Nota: la transcripción que aquí se ofrece incorpora nueve cambios con respecto a la publicada en Obras (fce, 1990). En el v. 32 se añade el «un» observado por Fernando Fernández; en los vv. 5, 6, 13, 14, 17 y 22 se registran las lecciones hasta ahora no tomadas en cuenta de las que se habla en el artículo «RLV: erratas centenarias». Y al fin, se consideran también dos observaciones anotadas allí a pie de página (núm. 1) aunque no comentadas con igual amplitud: en el v. 3 se escribe «una madrugada del invierno» (en lugar de «invierno») porque está en el original y porque garantiza la dicción endecasilábica y la fluidez de la lectura; y en el v. 15, se transcribe «enmedio» en lugar de «en medio», porque el poeta lo escribió así, lo que es usual en México, pese a que la rae señala que «No se admite [esa] grafía» (cuml).

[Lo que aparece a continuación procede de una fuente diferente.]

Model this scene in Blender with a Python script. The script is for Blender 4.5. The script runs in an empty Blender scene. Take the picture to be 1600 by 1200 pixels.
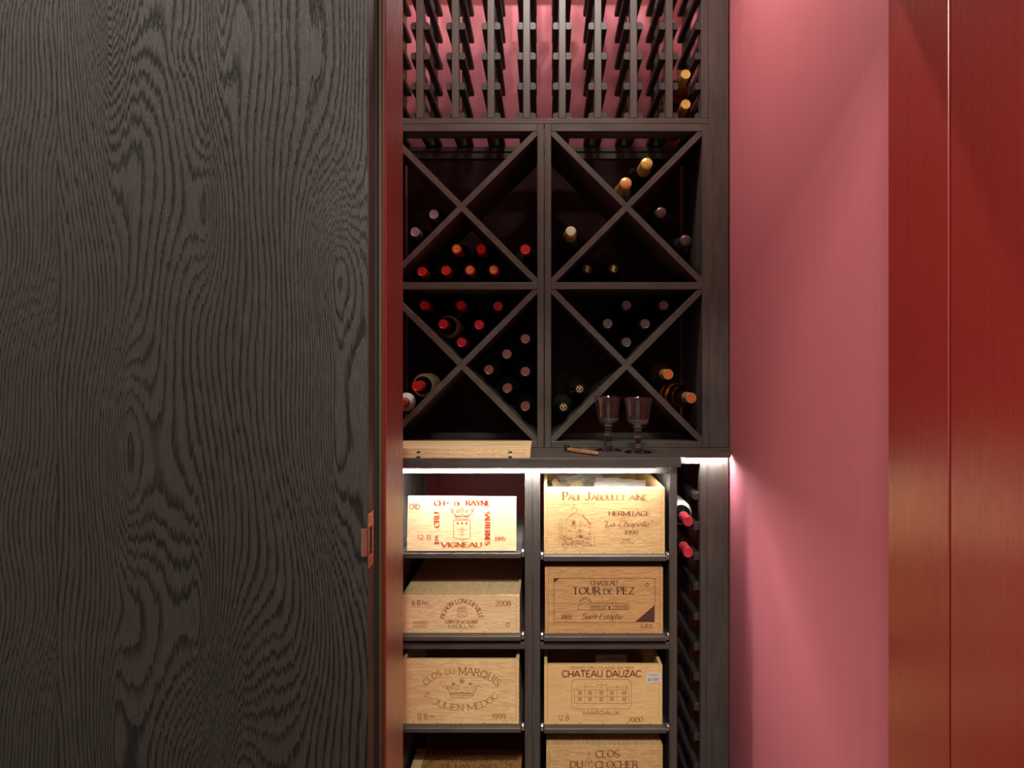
import bpy, bmesh, math, random
import numpy as np
from mathutils import Vector, Matrix, Euler
random.seed(7)
S = bpy.context.scene
COL = S.collection
H = 1.5                 # eye height; all z below are given relative to it
F = 950.0; VX = 850.0; VY = 575.0
# ------------------------------------------------------------------ camera
cam = bpy.data.cameras.new('camera'); camo = bpy.data.objects.new('camera', cam); COL.objects.link(camo)
camo.location = (0, 0, H); camo.rotation_euler = (math.pi/2, 0, 0)
cam.sensor_width = 36; cam.lens = 36*F/1600; cam.clip_start = 0.02
cam.shift_x = (800-VX)/1600; cam.shift_y = (VY-600)/1600
S.camera = camo
# ------------------------------------------------------------------ world, exposure, lamps
w = bpy.data.worlds.new('world'); S.world = w; w.use_nodes = True
w.node_tree.nodes['Background'].inputs[0].default_value = (0.9, 0.93, 1.0, 1)
w.node_tree.nodes['Background'].inputs[1].default_value = 0.10
S.view_settings.view_transform = 'Standard'; S.view_settings.look = 'None'
S.view_settings.exposure = 0.0; S.view_settings.gamma = 1.0; S.view_settings.use_curve_mapping = False
try:
    S.cycles.max_bounces = 10; S.cycles.transmission_bounces = 8; S.cycles.sample_clamp_indirect = 3.0
    S.cycles.caustics_reflective = False
except Exception: pass

def area_lamp(name, loc, rot, sx, sy, power, color, spread=math.pi):
    l = bpy.data.lights.new(name, 'AREA'); l.shape = 'RECTANGLE'; l.size = sx; l.size_y = sy
    l.energy = power; l.color = color; l.spread = spread
    o = bpy.data.objects.new(name, l); o.location = loc; o.rotation_euler = rot; COL.objects.link(o); return o
def spot_lamp(name, loc, aim, power, color, size, angle, blend=0.6):
    l = bpy.data.lights.new(name, 'SPOT'); l.energy = power; l.color = color
    l.shadow_soft_size = size; l.spot_size = math.radians(angle); l.spot_blend = blend
    o = bpy.data.objects.new(name, l); o.location = loc
    o.rotation_euler = (Vector(aim)-Vector(loc)).to_track_quat('-Z', 'Y').to_euler()
    COL.objects.link(o); return o
WARM = (1.0, 0.90, 0.80)
# row of small lamps on the niche ceiling behind the front uprights of the rack: they wash the rear wall
for i in range(9):
    l = bpy.data.lights.new('rack_top_lamp', 'POINT'); l.energy = 3.1; l.color = (1.0, 0.93, 0.86); l.shadow_soft_size = 0.004
    o = bpy.data.objects.new('rack_top_lamp', l); o.location = (-0.41+0.11*i, 1.96, H+1.425); COL.objects.link(o)
# ceiling panel lamp of the niche, in front of the rack
area_lamp('niche_ceiling_lamp', (0.05, 1.35, H+1.43), (0, 0, 0), 0.45, 0.06, 12, WARM)
# ceiling lamps of the room in front
area_lamp('room_ceiling_lamp', (-1.15, -0.1, H+1.43), (0, 0, 0), 0.5, 0.5, 30, WARM)
area_lamp('room_ceiling_lamp', (0.0, -0.75, H+1.43), (0, 0, 0), 0.5, 0.5, 46, WARM)
spot_lamp('added_case_spot', (0.12, -0.6, H+1.40), (0.0, 1.65, H-0.75), 150, (1.0, 0.95, 0.86), 0.03, 27, 0.9)  # added unseen spot, there only to brighten the wine cases
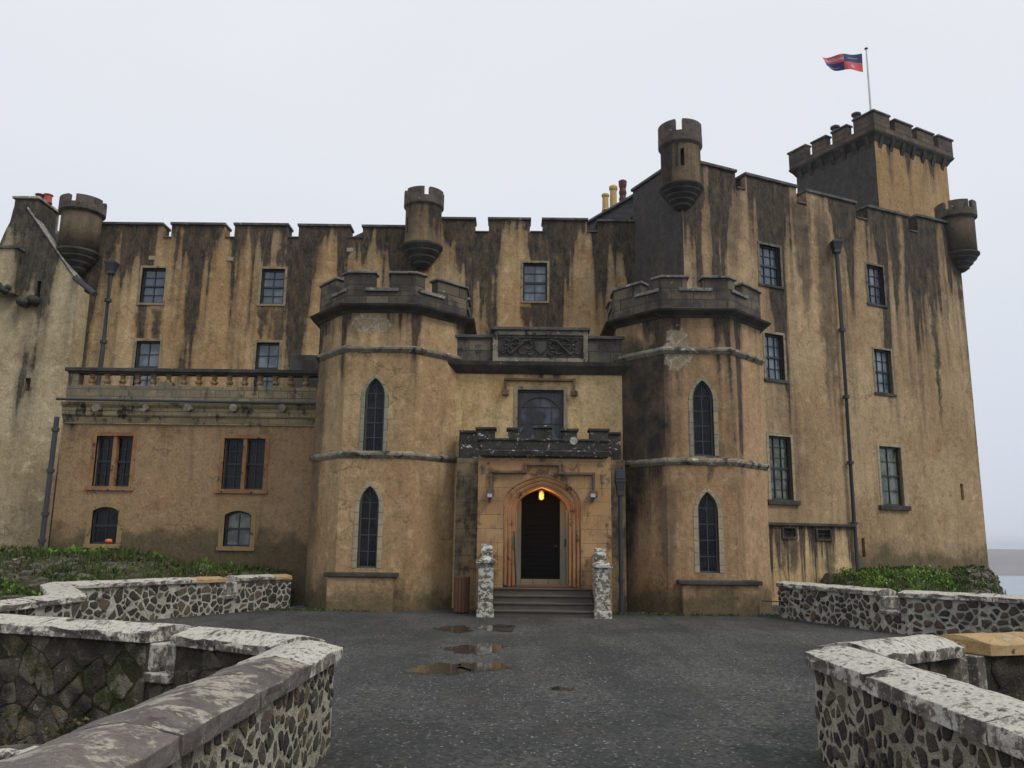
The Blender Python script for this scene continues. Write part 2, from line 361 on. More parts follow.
# ------------------------------------------------------------ ground, water, far shore
def courtyard_mat():
    s = N('wet_gravelled_tarmac'); P = s.P
    big = s.noise(s.scale(P, .5, .28, 1), 1.0, 4, .6); col = s.mix(s.step(big, .35, .68), (.04, .042, .04), (.1, .1, .092))
    v1 = s.vor(P, 27, 'F1', 'Color'); sp = s.t.nodes.new('ShaderNodeSeparateColor'); s.L(v1, sp.inputs[0])
    d1 = s.vor(P, 27)
    chip = s.m('MULTIPLY', s.step(sp.outputs[0], .55, 1.0), s.m('SUBTRACT', 1.0, s.step(d1, .25, .5)))
    col = s.mix(s.m('MULTIPLY', chip, .8), col, s.mix(sp.outputs[1], (.14, .145, .15), (.42, .42, .4)))
    col = s.mix(s.m('MULTIPLY', s.step(sp.outputs[2], .4, .8), .75), col, (.016, .017, .018))
    worn = s.noise(s.scale(P, .9, .5, 1), 1.4, 5, .65)
    col = s.mix(s.m('MULTIPLY', s.step(worn, .56, .68), .4), col, (.055, .042, .03))
    gr = s.noise(P, 55, 5, .85); col = s.mix(.9, col, s.ramp(gr, [(.3, .5), (.5, 1.0), (.75, 1.6)]), 'MULTIPLY')
    tk = s.noise(s.scale(P, 1.6, .12, 1), 1.0, 4, .6); col = s.mix(s.m('MULTIPLY', s.step(tk, .5, .62), .45), col, (.03, .031, .03))
    pt = s.noise(P, 1.1, 6, .75); col = s.mix(s.m('MULTIPLY', s.step(pt, .6, .68), .6), col, (.11, .1, .085))
    rough = s.m('SUBTRACT', .8, s.m('MULTIPLY', s.step(worn, .5, .75), .25))
    return s.fin(col, rough, s.bump(s.m('ADD', s.m('MULTIPLY', d1, -1.0), gr), .012, .9), .4)
M['court'] = courtyard_mat()
def soil_mat():
    s = N('rough_bank_soil'); P = s.P; n = s.noise(P, 1.6, 6, .7); n2 = s.noise(P, 5, 6, .7)
    col = s.mix(s.step(n, .42, .6), (.055, .045, .028), (.045, .065, .018)); col = s.mix(s.step(n2, .5, .6), col, (.16, .145, .11))
    return s.fin(col, .95, s.bump(n2, .12, .9), .2)
M['soil'] = soil_mat()

court = [(-1.9, -5), (2.85, -5), (2.85, 7.45), (4.05, 8.3), (6.9, 9.15), (12.0, 12.1), (12.3, 13.2), (9.85, 15.5), (8.1, 17.2), (7.75, 17.9), (6.9, 20.9), (8.6, 21.4), (8.6, 26.0), (-5.0, 26.0), (-5.75, 21.9), (-7.55, 18.8), (-8.75, 16.5), (-6.9, 13.4), (-7.0, 10.9), (-9.0, 10.8), (-6.4, 9.75), (-3.03, 8.42), (-1.83, 7.6)]
def court_dist(x, y):
    ins = False; best = 99.0; n = len(court)
    for i in range(n):
        (x0, y0), (x1, y1) = court[i], court[(i + 1) % n]
        if (y0 > y) != (y1 > y) and x < (x1 - x0) * (y - y0) / (y1 - y0) + x0: ins = not ins
        dx, dy = x1 - x0, y1 - y0; t = max(0, min(1, ((x - x0) * dx + (y - y0) * dy) / (dx * dx + dy * dy))); best = min(best, math.hypot(x - x0 - dx * t, y - y0 - dy * t))
    return -best if ins else best
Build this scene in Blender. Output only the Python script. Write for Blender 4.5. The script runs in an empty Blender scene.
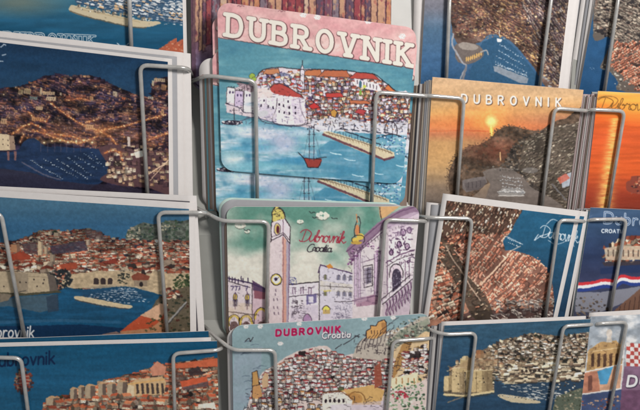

(1) Por tratarse de casos, uno de ellos de aparición ocasional y el otro de criterio gramatical, menciono aparte dos divergencias adicionales del manuscrito con respecto de la transcripción usual del poema. El v. 3 se transcribe a veces como «Era una madrugada de invierno» y en el manuscrito (conforme a la necesidad métrica) se lee «del invierno»; contra ese error ocasional, imprimen bien el verso José Emilio Pacheco en su Antología del modernismo, Zaid en Ómnibus de poesía mexicana y Martínez en la primera edición de las Obras (1971 y reimpresiones), no así en la segunda (1990 y reimpresiones), fuente de reiteración de esa falta al ser la edición de referencia de lectores y estudiosos. El verso 15, que todos transcriben «en medio de tu pecho y de mi pecho», claramente el poeta lo escribió poniendo «en medio» como una sola palabra, contra la rae pero apoyado en el arraigo de ese uso en México (el Diccionario del Español de México y el Diccionario del Español Usual en México, ambos del Colmex, le dan entrada como término autónomo).

(2) Además de acompañar Ni sombra de disturbio, el manuscrito se reproduce también, al lado de otros documentos autógrafos, en la edición de la Obra poética de la colección Archivos, coordinada por José Luis Martínez (allca-cnca, Madrid, 1998).

(3) La aparición de esto, que podría considerarse el comienzo de un verso tan pronto concebido como eliminado, por insignificante que sea, podría tener su origen en un hábito de López Velarde señalado por Xavier Villaurrutia, quien, justo al hablar sobre El son del corazón, se refirió a «la peculiar manera que tenía [rlv] de completar sus versos hasta alcanzar, por medio de una acomodación buscada y calculada, expresiones imprevistas», la cual habría tenido como efecto que en ese libro, que el poeta ya no cuidó, se hubieran incluido «unos cuantos poemas […] que son esquemas incompletos y borrosos», frase que, aunque puesta en plural, parece aludir en forma velada y aun desdeñosa a «El sueño de los guantes negros» (xvObras, p. 644).

(4) Al margen hay que decir que ciertas interpretaciones del poema basadas en la vastedad y en la condición acuática y reverberante del océano, o que aludían a él, ahora que vemos que tal término no está ahí, habrán de ajustarse o, en todo caso, considerarse en la belleza que tuvieron cuando se formularon. A manera de ejemplo, señalo la lectura muy redonda de Martha Canfield, quien vio en la trayectoria de aproximación entre los amantes del poema un vuelo que «lleva de un mar a otro, de un océano a otro: del fondo del mar muerto donde se halla, ella lo atrae hacia “el océano de su seno”» (La provincia inmutable, La Otra / cnca, 2015), visión muy sugerente, pero ya se ve que la hondura residente en el seno amado tiene otro término de equiparación: su arcano, igual de insondable que el océano, pero de diversa naturaleza simbólica.

(5) Aunque pueda parecer obvio, no sobra decir que una edición crítica no es en sí superior a una ordinaria, y que para ciertos fines (por ejemplo, la difusión masiva) no sólo es innecesaria sino indeseable.